Luoghi altamente simbolici, quindi: dai locali bui di una Roma mediorientale sconosciuta, al Medio Oriente vero, alla luce abbagliante del punto in cui si vede il tramonto più bello dell’anno; dall’umidità del bagno turco alla secchezza del deserto; dagli interni asettici del Ministero al verde promettente di un’oasi.

E se è scontato definirli luoghi dell’anima o della mente, per lo meno possiamo dire che sono rappresentazioni esterne dell’identità frantumata di Diego, che cerca una sua difficile e possibile integrazione. Santini, il capo dei servizi segreti (un bravissimo, come al solito, Leo Gullotta) dice che qui "nessuno è quello che dovrebbe essere". Una ricerca identitaria, quindi, che Diego condivide anche con i personaggi femminili: la moglie Lisa (Ksenia Rappopor) e l’enigmatica Zaira (Nadine Labaki, regista e interprete del bellissimo film Caramel).

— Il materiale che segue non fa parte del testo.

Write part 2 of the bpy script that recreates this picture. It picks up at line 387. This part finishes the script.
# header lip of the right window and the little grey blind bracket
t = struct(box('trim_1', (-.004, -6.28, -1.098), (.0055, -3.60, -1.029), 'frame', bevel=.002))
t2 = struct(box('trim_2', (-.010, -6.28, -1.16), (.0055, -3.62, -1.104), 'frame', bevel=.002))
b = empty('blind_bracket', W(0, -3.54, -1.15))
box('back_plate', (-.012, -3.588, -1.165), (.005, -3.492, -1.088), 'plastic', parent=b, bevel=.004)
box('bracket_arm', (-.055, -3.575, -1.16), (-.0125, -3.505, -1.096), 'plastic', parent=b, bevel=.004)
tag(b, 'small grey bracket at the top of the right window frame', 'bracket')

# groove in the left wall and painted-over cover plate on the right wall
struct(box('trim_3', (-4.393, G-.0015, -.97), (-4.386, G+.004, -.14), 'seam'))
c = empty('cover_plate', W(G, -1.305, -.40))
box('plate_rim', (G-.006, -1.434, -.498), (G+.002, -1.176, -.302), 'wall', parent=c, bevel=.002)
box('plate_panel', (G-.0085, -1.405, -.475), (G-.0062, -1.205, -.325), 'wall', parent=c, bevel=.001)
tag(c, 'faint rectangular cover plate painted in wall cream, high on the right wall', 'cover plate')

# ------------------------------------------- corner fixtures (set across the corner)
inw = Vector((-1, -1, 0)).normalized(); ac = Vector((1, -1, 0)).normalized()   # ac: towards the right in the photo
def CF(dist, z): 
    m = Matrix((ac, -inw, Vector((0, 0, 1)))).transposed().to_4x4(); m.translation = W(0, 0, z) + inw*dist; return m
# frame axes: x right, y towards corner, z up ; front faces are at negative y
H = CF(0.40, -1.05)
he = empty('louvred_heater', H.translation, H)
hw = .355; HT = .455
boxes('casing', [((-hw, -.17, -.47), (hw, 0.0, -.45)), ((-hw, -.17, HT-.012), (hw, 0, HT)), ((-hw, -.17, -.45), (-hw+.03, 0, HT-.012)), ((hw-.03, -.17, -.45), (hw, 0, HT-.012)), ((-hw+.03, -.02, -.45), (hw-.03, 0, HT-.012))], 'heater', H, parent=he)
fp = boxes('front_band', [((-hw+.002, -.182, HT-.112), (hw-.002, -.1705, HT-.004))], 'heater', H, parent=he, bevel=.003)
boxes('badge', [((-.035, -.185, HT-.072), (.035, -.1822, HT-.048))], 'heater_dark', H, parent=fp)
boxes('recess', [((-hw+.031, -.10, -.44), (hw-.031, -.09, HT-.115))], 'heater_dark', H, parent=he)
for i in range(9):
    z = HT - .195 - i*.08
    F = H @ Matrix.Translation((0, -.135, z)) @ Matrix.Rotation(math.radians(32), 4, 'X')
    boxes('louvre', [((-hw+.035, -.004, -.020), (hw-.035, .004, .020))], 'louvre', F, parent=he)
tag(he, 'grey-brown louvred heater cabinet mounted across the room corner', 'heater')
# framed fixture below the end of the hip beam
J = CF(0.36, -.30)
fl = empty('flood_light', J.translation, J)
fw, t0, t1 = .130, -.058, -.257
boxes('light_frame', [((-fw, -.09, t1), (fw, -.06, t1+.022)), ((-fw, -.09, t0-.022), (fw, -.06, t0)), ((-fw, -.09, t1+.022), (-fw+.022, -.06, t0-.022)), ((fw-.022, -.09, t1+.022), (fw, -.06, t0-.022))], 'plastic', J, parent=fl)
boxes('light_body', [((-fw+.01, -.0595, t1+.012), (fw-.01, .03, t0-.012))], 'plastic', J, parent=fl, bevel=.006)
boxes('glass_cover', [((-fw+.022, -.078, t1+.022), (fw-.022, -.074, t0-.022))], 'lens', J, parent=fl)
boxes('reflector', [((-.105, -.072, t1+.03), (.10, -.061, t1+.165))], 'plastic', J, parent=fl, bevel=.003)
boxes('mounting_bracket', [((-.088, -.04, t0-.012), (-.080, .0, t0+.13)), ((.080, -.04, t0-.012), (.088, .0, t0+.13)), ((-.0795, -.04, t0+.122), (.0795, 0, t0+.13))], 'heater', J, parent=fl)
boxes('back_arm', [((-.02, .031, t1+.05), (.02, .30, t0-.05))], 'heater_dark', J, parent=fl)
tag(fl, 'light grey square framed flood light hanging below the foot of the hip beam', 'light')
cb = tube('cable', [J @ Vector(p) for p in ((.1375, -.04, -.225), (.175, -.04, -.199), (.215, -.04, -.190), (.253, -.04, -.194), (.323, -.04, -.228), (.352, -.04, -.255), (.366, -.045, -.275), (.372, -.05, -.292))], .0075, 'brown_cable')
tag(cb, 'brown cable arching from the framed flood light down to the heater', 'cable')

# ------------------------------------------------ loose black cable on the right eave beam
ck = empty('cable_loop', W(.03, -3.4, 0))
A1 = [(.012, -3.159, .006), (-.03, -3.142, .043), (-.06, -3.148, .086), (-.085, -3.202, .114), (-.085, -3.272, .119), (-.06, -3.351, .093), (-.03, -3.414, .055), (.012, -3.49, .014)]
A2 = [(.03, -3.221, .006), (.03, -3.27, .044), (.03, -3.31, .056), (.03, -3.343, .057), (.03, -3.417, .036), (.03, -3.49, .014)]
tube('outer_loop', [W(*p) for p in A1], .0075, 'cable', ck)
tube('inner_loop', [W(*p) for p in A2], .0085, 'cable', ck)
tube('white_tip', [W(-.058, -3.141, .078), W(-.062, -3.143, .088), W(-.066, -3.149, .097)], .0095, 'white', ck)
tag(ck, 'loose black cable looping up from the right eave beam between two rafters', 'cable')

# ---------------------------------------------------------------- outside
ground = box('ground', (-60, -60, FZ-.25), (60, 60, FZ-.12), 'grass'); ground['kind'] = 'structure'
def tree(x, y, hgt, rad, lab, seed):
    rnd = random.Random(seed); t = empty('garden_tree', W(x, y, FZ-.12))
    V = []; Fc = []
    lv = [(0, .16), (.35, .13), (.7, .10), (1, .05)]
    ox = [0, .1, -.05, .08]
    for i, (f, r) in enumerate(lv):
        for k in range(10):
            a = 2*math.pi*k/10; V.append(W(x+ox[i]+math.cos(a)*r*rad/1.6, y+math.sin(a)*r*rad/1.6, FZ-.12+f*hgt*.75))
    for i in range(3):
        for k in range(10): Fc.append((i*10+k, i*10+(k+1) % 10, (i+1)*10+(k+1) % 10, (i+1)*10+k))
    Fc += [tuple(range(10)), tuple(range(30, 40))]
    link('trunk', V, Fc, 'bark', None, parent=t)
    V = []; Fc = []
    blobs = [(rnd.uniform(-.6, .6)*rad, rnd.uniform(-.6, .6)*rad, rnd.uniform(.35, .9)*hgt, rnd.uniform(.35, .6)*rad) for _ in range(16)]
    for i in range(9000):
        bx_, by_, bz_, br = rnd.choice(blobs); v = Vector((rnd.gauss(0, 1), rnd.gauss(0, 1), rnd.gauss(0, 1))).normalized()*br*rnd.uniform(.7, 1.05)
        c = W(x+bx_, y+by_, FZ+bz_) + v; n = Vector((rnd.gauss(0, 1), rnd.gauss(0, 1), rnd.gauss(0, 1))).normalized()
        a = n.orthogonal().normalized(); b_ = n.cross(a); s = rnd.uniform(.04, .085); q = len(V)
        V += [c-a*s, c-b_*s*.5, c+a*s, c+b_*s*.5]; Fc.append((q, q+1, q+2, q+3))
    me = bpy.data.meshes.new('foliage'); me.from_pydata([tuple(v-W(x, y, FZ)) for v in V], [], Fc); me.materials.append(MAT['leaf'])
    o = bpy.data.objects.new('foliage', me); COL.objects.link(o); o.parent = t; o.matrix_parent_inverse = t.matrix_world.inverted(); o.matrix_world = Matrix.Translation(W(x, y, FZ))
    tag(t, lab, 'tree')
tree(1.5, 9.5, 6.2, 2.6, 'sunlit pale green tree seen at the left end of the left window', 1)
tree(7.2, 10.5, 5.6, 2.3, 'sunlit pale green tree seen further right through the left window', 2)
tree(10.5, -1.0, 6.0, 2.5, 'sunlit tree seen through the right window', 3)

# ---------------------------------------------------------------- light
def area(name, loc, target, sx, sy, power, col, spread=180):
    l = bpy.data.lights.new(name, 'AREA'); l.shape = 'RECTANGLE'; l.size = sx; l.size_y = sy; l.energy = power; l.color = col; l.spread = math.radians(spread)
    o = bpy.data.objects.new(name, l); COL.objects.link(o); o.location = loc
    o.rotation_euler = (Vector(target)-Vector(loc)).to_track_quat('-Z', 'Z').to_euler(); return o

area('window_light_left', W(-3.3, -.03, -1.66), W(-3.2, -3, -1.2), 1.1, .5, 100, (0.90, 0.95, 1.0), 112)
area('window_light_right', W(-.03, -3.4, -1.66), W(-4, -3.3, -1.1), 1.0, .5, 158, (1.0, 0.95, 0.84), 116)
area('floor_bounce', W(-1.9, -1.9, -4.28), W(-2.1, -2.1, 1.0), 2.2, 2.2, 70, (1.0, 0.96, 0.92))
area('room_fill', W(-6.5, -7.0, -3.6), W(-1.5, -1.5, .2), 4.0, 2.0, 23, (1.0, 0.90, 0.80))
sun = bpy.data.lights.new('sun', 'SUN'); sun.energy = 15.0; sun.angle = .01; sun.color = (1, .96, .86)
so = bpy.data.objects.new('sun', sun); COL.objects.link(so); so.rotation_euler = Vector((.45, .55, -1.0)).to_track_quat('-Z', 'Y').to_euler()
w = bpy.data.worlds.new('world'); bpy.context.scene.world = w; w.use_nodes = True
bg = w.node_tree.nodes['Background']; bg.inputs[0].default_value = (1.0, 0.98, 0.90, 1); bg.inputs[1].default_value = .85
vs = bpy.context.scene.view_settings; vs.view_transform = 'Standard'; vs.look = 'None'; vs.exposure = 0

Di loro abbiamo parlato meno, perché lo sguardo su questa storia è volutamente maschile, come voluta è la nostra scelta di non insistere troppo sul disagio dei genitori di figli disabili, per pudore, per rispetto, per scarsa conoscenza e perché, come diceva qualcuno più saggio di noi, ciò di cui non si può parlaresi deve tacere.